In fact, this week’s white paper proposes that net-metered customers have the option to choose these value stack rates instead of being grandfathered into the old system, and they can avoid Customer Benefit Contribution charges as a result. But this “may require the installation of more advanced meters and concomitant fees” to support the vastly more complex billing required. 

At the level of mass-market rate policy, back in 2017, groups including SEIA, the Natural Resources Defense Council, Vote Solar and the Acadia Center protested that the DPS’ plans could allow “flawed utility proposals that undercount the value of solar resources” to become part of ongoing plans replace net metering. But as the white paper makes clear, the rate designs that emerged from this process over the course of 2018 and 2019 have yet to meet REV’s standards. 

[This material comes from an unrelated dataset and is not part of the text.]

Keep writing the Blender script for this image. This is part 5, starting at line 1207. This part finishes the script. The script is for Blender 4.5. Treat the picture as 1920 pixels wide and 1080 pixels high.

The white paper provides a detailed analysis of the rates proposed by utilities, clean energy parties and DPS-staff-offered alternatives. While the results are too complex to summarize in print, this chart indicates that plans reliant on demand charges tended to shift more costs onto solar customers, while those that rely on time-of-use rates tend toward rewarding them. 

Whatever their potential impact, all of these rates are built on systemwide data, estimates and averages, and other workarounds to the fact that New York simply doesn’t have the interval data required to make more informed analyses and decisions.  

This doesn’t bar net-metered customers from signing up for new rates being made available by New York’s utilities, the white paper emphasizes. Mass-market customers may be interested in signing up for existing time-of-use plans or the “standby” rates for on-site generators now being revised by the New York Public Service Commission. 

But for more complicated tariffs, “REV principles call for customer choice and technology-neutral rates,” the DPS staff stated. “Meeting these principles requires access to data to enable customers and vendors to make economically efficient choices.” 

For now, at least, New York’s mass-market customers — and the regulators tasked with protecting their interests — don’t have that.